→ **WORK TO BE COMPLETED**: Include in the output exactly the lines from the opening of the data through the line containing "(-41.1,10.0,-465.8,-459.3), 'ink', hs, -.4, .026)", and nothing more.

--

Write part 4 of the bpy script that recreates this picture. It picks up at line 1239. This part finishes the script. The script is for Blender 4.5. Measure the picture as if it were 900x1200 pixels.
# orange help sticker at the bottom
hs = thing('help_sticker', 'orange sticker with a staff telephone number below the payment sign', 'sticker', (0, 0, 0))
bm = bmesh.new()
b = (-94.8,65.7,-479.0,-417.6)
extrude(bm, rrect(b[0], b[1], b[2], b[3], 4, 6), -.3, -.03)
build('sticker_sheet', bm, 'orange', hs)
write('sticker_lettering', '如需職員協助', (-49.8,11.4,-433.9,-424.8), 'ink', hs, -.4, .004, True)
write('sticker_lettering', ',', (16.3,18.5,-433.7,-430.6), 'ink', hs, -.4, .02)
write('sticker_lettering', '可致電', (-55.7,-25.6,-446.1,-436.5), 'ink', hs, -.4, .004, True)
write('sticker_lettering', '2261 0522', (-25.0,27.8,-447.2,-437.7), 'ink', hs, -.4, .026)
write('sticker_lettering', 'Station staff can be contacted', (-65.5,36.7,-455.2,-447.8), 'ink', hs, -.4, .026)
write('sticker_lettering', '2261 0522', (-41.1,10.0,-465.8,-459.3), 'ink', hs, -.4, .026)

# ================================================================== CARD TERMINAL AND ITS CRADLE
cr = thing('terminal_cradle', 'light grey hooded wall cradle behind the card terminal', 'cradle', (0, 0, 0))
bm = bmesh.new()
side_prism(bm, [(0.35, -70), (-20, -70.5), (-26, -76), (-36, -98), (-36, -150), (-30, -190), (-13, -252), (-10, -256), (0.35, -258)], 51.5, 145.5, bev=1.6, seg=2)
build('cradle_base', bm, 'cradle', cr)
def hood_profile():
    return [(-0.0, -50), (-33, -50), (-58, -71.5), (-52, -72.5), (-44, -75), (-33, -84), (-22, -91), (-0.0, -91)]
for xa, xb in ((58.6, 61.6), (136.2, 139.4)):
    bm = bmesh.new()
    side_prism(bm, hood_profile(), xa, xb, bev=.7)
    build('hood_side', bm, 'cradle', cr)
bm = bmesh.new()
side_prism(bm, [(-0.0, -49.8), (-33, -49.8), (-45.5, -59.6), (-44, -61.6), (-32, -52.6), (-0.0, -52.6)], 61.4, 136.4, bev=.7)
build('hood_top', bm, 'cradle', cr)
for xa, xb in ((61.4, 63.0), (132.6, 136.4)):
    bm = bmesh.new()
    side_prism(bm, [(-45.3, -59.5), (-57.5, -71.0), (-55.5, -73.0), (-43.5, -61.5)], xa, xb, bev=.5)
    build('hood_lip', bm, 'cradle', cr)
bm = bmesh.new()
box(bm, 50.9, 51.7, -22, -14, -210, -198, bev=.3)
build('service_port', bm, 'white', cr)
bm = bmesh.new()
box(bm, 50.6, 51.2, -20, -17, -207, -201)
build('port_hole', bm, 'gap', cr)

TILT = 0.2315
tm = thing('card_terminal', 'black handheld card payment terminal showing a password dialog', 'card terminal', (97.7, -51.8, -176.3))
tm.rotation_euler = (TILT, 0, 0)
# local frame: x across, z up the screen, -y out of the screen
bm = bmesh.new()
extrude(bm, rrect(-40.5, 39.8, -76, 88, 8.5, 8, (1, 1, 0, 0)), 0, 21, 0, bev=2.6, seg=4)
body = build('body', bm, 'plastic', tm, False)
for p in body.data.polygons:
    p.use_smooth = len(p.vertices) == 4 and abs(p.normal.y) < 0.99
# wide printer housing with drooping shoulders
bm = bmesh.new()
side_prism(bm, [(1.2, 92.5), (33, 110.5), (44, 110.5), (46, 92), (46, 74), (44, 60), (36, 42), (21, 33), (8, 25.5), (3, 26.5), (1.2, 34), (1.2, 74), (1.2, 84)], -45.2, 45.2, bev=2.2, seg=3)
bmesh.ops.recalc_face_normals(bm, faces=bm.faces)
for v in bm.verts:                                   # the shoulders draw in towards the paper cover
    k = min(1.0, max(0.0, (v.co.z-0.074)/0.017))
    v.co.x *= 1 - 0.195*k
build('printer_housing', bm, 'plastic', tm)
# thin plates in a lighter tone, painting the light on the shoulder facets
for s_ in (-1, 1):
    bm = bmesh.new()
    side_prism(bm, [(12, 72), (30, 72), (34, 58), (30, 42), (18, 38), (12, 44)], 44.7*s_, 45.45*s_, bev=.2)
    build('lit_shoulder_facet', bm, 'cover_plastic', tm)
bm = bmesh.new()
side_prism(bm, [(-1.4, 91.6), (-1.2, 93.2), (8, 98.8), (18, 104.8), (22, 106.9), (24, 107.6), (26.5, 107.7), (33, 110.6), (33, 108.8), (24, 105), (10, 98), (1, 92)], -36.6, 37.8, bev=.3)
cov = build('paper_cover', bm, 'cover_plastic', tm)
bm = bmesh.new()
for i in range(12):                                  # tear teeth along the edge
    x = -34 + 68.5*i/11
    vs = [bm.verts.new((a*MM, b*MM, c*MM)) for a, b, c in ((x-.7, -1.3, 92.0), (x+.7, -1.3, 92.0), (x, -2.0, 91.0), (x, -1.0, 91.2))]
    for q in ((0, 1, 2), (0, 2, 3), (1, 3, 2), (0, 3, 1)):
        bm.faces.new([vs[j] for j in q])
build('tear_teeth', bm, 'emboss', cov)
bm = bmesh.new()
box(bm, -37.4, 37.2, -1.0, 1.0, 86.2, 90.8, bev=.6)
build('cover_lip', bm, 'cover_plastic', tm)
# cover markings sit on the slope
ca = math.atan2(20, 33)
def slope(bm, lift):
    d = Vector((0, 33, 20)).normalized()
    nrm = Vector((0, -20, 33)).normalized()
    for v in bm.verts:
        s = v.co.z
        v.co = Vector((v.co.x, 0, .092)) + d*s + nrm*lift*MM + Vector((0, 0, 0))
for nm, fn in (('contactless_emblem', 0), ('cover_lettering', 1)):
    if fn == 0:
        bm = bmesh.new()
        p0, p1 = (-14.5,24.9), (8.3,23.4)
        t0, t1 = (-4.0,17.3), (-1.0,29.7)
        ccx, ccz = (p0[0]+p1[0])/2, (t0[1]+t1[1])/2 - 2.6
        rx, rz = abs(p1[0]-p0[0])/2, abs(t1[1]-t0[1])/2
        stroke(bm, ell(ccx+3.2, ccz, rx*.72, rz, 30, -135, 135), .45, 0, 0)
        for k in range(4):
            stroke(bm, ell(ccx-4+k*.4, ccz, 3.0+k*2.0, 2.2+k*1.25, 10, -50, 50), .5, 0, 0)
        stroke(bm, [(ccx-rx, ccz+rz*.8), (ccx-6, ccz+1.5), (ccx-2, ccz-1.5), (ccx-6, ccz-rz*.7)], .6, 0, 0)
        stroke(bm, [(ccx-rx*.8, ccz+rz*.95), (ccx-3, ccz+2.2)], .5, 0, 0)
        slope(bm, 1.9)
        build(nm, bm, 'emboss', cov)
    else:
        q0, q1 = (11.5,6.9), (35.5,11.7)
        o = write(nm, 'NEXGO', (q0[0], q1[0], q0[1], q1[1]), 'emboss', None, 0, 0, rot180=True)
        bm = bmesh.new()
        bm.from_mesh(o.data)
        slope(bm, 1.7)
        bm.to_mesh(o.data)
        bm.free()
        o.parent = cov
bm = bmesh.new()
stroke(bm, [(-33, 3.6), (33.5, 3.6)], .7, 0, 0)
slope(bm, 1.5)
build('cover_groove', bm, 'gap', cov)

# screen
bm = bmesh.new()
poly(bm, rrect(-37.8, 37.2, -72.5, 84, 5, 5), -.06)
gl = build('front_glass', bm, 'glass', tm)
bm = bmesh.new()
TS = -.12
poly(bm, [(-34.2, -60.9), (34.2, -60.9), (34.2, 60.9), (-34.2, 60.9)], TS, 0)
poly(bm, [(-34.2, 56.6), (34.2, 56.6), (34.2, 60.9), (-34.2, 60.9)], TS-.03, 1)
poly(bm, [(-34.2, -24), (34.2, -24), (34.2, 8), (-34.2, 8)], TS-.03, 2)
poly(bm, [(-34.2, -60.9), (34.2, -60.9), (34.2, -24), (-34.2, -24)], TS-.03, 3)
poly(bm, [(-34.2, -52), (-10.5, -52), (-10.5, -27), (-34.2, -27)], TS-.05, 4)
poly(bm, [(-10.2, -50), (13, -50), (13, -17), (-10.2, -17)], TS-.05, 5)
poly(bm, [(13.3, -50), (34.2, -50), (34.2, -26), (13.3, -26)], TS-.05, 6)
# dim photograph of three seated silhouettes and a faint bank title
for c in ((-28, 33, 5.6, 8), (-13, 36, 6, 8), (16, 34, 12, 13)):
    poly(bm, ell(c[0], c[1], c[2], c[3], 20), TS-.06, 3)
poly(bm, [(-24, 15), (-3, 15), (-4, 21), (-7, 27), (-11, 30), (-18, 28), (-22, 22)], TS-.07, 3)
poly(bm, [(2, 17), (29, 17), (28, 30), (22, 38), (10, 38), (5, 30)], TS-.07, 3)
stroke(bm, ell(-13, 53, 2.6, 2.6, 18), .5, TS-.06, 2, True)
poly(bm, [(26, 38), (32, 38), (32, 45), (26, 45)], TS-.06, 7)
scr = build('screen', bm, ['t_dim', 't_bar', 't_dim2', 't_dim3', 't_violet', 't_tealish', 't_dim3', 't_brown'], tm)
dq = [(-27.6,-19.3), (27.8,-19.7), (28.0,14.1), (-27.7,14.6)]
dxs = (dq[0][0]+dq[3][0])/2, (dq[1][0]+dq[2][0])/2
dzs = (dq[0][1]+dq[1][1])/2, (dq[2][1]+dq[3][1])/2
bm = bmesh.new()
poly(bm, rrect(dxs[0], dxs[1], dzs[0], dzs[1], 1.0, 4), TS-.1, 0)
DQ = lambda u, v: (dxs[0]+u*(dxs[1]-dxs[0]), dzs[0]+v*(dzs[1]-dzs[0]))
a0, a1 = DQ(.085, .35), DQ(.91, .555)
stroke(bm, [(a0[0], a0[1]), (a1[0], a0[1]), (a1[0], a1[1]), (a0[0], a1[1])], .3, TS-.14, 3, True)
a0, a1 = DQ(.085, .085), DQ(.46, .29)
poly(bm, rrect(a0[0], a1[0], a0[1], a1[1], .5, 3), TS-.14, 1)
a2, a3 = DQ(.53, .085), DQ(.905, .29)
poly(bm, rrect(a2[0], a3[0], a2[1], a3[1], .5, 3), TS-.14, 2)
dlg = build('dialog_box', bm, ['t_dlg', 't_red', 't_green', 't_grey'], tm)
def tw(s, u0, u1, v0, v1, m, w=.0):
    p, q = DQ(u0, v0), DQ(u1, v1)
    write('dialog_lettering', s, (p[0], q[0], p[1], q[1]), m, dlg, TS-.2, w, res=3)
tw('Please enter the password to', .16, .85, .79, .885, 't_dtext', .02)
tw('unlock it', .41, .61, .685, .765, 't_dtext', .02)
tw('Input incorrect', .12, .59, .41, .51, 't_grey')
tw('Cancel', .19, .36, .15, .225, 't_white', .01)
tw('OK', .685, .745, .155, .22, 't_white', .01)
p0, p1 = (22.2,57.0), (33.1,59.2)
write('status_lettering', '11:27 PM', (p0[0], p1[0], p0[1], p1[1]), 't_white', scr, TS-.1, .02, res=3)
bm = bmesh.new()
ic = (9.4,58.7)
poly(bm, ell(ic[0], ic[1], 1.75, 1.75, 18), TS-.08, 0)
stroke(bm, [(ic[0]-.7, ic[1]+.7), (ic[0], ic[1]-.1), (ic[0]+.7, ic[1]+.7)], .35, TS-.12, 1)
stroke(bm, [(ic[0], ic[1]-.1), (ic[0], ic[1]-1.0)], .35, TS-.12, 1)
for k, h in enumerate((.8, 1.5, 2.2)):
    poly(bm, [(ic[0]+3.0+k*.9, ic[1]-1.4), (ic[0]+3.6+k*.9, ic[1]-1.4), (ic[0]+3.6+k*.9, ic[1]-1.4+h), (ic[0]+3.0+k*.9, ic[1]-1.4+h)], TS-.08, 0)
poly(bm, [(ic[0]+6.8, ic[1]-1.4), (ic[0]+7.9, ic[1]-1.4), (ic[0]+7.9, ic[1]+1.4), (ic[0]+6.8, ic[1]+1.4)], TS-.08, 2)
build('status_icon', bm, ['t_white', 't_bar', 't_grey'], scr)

--

→ **FINAL RESULT**:
Write part 4 of the bpy script that recreates this picture. It picks up at line 1239. This part finishes the script. The script is for Blender 4.5. Measure the picture as if it were 900x1200 pixels.
# orange help sticker at the bottom
hs = thing('help_sticker', 'orange sticker with a staff telephone number below the payment sign', 'sticker', (0, 0, 0))
bm = bmesh.new()
b = (-94.8,65.7,-479.0,-417.6)
extrude(bm, rrect(b[0], b[1], b[2], b[3], 4, 6), -.3, -.03)
build('sticker_sheet', bm, 'orange', hs)
write('sticker_lettering', '如需職員協助', (-49.8,11.4,-433.9,-424.8), 'ink', hs, -.4, .004, True)
write('sticker_lettering', ',', (16.3,18.5,-433.7,-430.6), 'ink', hs, -.4, .02)
write('sticker_lettering', '可致電', (-55.7,-25.6,-446.1,-436.5), 'ink', hs, -.4, .004, True)
write('sticker_lettering', '2261 0522', (-25.0,27.8,-447.2,-437.7), 'ink', hs, -.4, .026)
write('sticker_lettering', 'Station staff can be contacted', (-65.5,36.7,-455.2,-447.8), 'ink', hs, -.4, .026)
write('sticker_lettering', '2261 0522', (-41.1,10.0,-465.8,-459.3), 'ink', hs, -.4, .026)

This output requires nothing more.